Think about it, people have been speaking for centuries upon centuries without knowing the explicit definitions of their words. Definitions & dictionaries tend to come after the fact. Working from definitions to policy/action often borders on empty rhetoric.

Steve Davis's picture
You're quite right kj, but definitions after the fact are useful to prevent those with a personal agenda from hijacking issues.

logicman's picture
Hi,  Kerrjac!  Thanks for the comment.

Definitions&dictionaries tend to come after the fact. Working
from definitions to policy/action often borders on empty rhetoric.

I couldn't agree more.  Words get defined long after they come into general use.  Usually the pedant's definition has little or nothing to do with ordinary use, especially when based on etymology.  The human brain, I am convinced, has no mental model of etymology by nature or by evolutionary nurture.  A person can only have a mental model of pedagogic etymology if it was taught or if it is self-inflicted.

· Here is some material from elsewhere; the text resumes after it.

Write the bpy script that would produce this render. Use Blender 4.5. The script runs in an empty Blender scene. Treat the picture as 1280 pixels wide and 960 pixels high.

Here, I was trying to define the term 'justice' as a term of art of law, but from the deepest scientific knowledge we have, rather than an academic's pet theory about how the Greeks really wanted to acheive it but didn't quite manage.  There are many "courts of justice", many books about "justice", but I have never seen mention of justice as the antidote to universal outrage.  I am not trying to define justice for the people in the street, but for the people who should be thrown out into the street: judges who have not the slightest idea of the meaning of the word justice.

Your point about child acquisition of language is a good one.  Experiments have shown that psychology-based teaching methods aimed at accelerating children's early language learning do not have any significant long-term effect.  But once they have a grasp of how language works, they will demand to learn more.  All children go through the 'need more input' phase. What's that? What's this? You know that a child has a grasp of both language and the world at large the first time you hear the magic word.

No, not "please", but "why?".

logicman's picture
Addendum:  a pedant is someone who loves his own words so much that he wants to strangle everybody else's.